Hier moet de leser doen, gelijk de kieckens drinken,
Dat is op yeder woort een ruyme wijle dincken;
Hier moet de leser doen, gelijck het schaepjen eet,
Dat nimmermeer en swelght als na den derden beet.
Dan, al mogen de gedichten van Huygens vaak moeilijk te verstaan zijn, de inspanning, die men besteedt om ze te begrijpen, wordt rijkelijk beloond: wel dengenen, die zich in die moeite gestoken hebben, gelijk de dichter van 't Dagh-werck met opzicht tot de ouden zegt. Leerzaam zijn zij in ruime mate. Het verstand vindt er voedsel, het hart verkwikking in. Ernst en jok op aangename en bevallige wijze gepaard, kloeke, werkdadige vroomheid, fijn en edel gevoel, gezond verstand, schrander vernuft kenmerken de verzen van dezen wakkeren zeventiende-eeuwer, dien Potgieter ons zoo treffelijk als ‘Hollander, Hagenaar, Hervormde’, als een degelijk, een geheel, een waar man geteekend heeft.
Ieder, die er het zijne toe bijdraagt om Huygens nader te brengen tot de lezers van onzen tijd, verdient onzen dank. Bilderdijk, Van Vloten, Verwijs, Verdam en Stellwagen hebben zich in dat opzicht - in meerdere of mindere mate - verdienstelijk gemaakt, en den lezer bijgelicht, waar hij in het duister rondtastte. Maar - hoe kon 't ook anders? - van allen, die Huygens hebben trachten te verklaren, geldt datgene, wat de dichter zelf van de tolken der
| |
| |
ouden getuigde (al zoude ik menighmael hier door somtijds willen vervangen zien): ‘Sy hebben den (Dichter) menighmael toegedicht, 'tgeen (hem) noyt in den sin en quam’.

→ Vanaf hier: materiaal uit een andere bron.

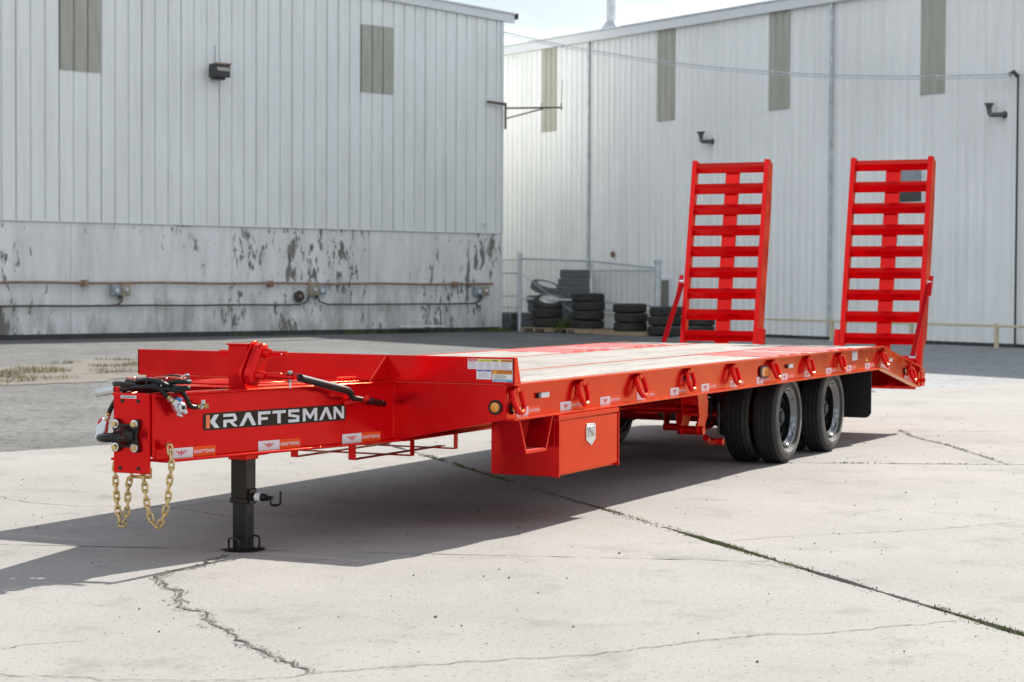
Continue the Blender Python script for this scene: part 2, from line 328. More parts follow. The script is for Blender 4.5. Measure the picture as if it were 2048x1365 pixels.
for pts, wd in CR:
    path = smooth_path([(x, y, 0) for x, y in pts], 14); L = []; R = []
    for i, q in enumerate(path):
        t = (path[min(i+1, len(path)-1)]-path[max(i-1, 0)]).normalized(); nn = Vector((-t.y, t.x, 0))
        j = noise.noise((q.x*9, q.y*9, 2.2))*.035+noise.noise((q.x*30, q.y*30, .2))*.014+rng.uniform(-.004, .004)
        h = wd*(.28+.9*abs(noise.noise((q.x*14, q.y*14, 7)))+.55*rng.random())*min(1, .25+i/5, .25+(len(path)-1-i)/5)*.62
        c = q+nn*j; L.append(c+nn*h*rng.uniform(.4, 1)); R.append(c-nn*h*rng.uniform(.4, 1))
    b = MB(); n = len(path)
    b.add([p+Vector((0, 0, .003)) for p in L+R], [(i, i+1, n+i+1, n+i) for i in range(n-1)]).build('crack', 'crack', yard, smooth=False)
    for strand in range(3 if wd > .015 else 1):      # broken side strands
        b = MB(); i = 0
        while i < n-3:
            l = rng.randrange(3, 9)
            if rng.random() < (.6 if wd > .015 else .22):
                o_ = rng.gauss(0, wd*1.3); q_ = []
                for k in range(i, min(i+l, n)):
                    t = (path[min(k+1, n-1)]-path[max(k-1, 0)]).normalized(); nn = Vector((-t.y, t.x, 0)); mid = (L[k]+R[k])*.5+nn*(o_+rng.uniform(-.004, .004)); hw = wd*rng.uniform(.05, .22)
                    q_.append((mid+nn*hw+Vector((0, 0, .004)), mid-nn*hw+Vector((0, 0, .004))))
                m_ = len(q_); b.add([p[0] for p in q_]+[p[1] for p in q_], [(k, k+1, m_+k+1, m_+k) for k in range(m_-1)])
            i += l
        if b.v: o = b.build('crack_strand', 'crack', yard, smooth=False); o['kind'] = 'stuff'
    if wd > .015:                # crumbled concrete beside the wide cracks
        b = MB()
        for _ in range(380):
            q = rng.choice(path)+Vector((rng.gauss(0, .026), rng.gauss(0, .022), .004)); s_ = rng.uniform(.003, .011); a = rng.random()*6
            b.flat([(q.x+math.cos(a+k*2.1)*s_*rng.uniform(.5, 1.3), q.y+math.sin(a+k*2.1)*s_, q.z+rng.random()*.003) for k in range(3)])
        o = b.build('crack_crumbs', rng.choice(('crack', 'debris')), yard, smooth=False); o['kind'] = 'stuff'
# moss and weeds along the open joint, leaf litter and grit
def tufts(name, spots, material, h0, h1, label, cat):
    b = MB()
    for x, y, s_ in spots:
        for _ in range(9):
            a = rng.random()*6.28; px, py = x+rng.gauss(0, .018)*s_, y+rng.gauss(0, .018)*s_; h = rng.uniform(h0, h1)*s_; l = rng.uniform(.3, 1.2)*h; ww = .0022+.0022*s_
            b.flat([(px-math.sin(a)*ww, py+math.cos(a)*ww, -.01), (px+math.sin(a)*ww, py-math.cos(a)*ww, -.01), (px+math.cos(a)*l, py+math.sin(a)*l, h)])
    o = b.build(name, material, smooth=False); o['kind'] = 'stuff'; return tag(o, label, cat)
sp = []
for k in range(480):
    t = rng.uniform(-.05, 1.05); q = (J1[0][0]+J1[1][0]*t, J1[0][1]+J1[1][1]*t)
    if noise.noise((q[0]*1.6, q[1]*1.6, 3)) > -.12: sp.append((q[0]+rng.gauss(0, .014), q[1]+rng.gauss(0, .014), rng.uniform(.4, 1.1)))
tufts('joint_moss', sp, 'moss', .004, .016, 'low green moss and weeds growing in the open concrete joint', 'moss')
sp = []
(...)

De Heer H.J. Eymael heeft in zijn Huygens-studiën (in 1886 afzonderlijk verschenen, nadat zij reeds vroeger in dit tijdschrift het licht hadden gezien) een reeks critische aanteekeningen geleverd op de uitgaven van 's dichters werken, door de reeds genoemde geleerden bewerkt; critische aanteekeningen, die blijk geven van groote kennis en buitengewone scherpzinnigheid, en die door ieder lezer van de Korenbloemen verdienen te worden geraadpleegd.
Toch heb ik bij het lezen van deze aanteekeningen nu en dan twijfel bij mij voelen rijzen aangaande de juistheid der gegeven verklaring. Ook kwam het mij voor, dat de schrijver hier en daar wel iets uitvoeriger had kunnen zijn.
Dies veroorloof ik mij met bescheidenheid eenige kantteekeningen aan het oordeel der lezers van Noord en Zuid en aan dat van den schrijver zelven te onderwerpen; de laatste moge daarin tevens een bewijs zien van mijne belangstelling in zijn werk.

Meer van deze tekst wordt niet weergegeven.